Green Hydrogen Worldwide Impact to Unlock a Carbon-Free Future

Green hydrogen is environmentally friendly due to its zero emissions which neutralizes the environmental impact and hence control climate change. This paper aims to throughout light on green hydrogen production method which is water electrolysis, green hydrogen applications, production opportunities worldwide and the challenges in pursuit of a green hydrogen economy.

Hydrogen can contribute to energy security by providing another energy carrier with different supply chains, producers and markets. Hydrogen is attracting more interest because it has energy-dense and low-carbon fuel. Green hydrogen can be produced using water electrolysis method where water decomposed into oxygen and hydrogen by passing a direct current through solar or wind energy which drives electrochemical reactions. Furthermore, green hydrogen production can be achieved using water thermolysis method where thermal energy is the driving energy. Thermal energy thermolysis water steam is brought to temperatures of over 2500 K at which water molecule decomposes thermally.

The expected reduction in greenhouse gases is about 60% to 80% by 2050 through using hydrogen as pioneered energy efficient alternative power source to vehicle engines. Low variable renewable energy electricity cost is considered one of the opportunities for green hydrogen production with the continuously decreasing costs of solar PV from 250 $/MWh to 56 $/MWh and of wind electricity from 75 $/MWh to 48 $/MWh.
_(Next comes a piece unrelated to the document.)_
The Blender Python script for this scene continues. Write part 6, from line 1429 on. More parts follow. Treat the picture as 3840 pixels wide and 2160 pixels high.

There are a few barriers to be knocked down before the commercial aspect of green hydrogen is advanced; the cost of renewable energies needs to be viable itself as green hydrogen produced using electricity from renewable energy plant would be two to three times more expensive than grey hydrogen. Lack of dedicated infrastructure where only about 5 000 kilometres (km) of hydrogen transmission pipelines around the world compared with more than 3 million km for natural gas. Green hydrogen incurs significant energy losses at each stage of the value chain. About 30-35% of the energy used to produce hydrogen through electrolysis is lost. Storage of hydrogen as a liquid requires cryogenic temperatures which is very challenging.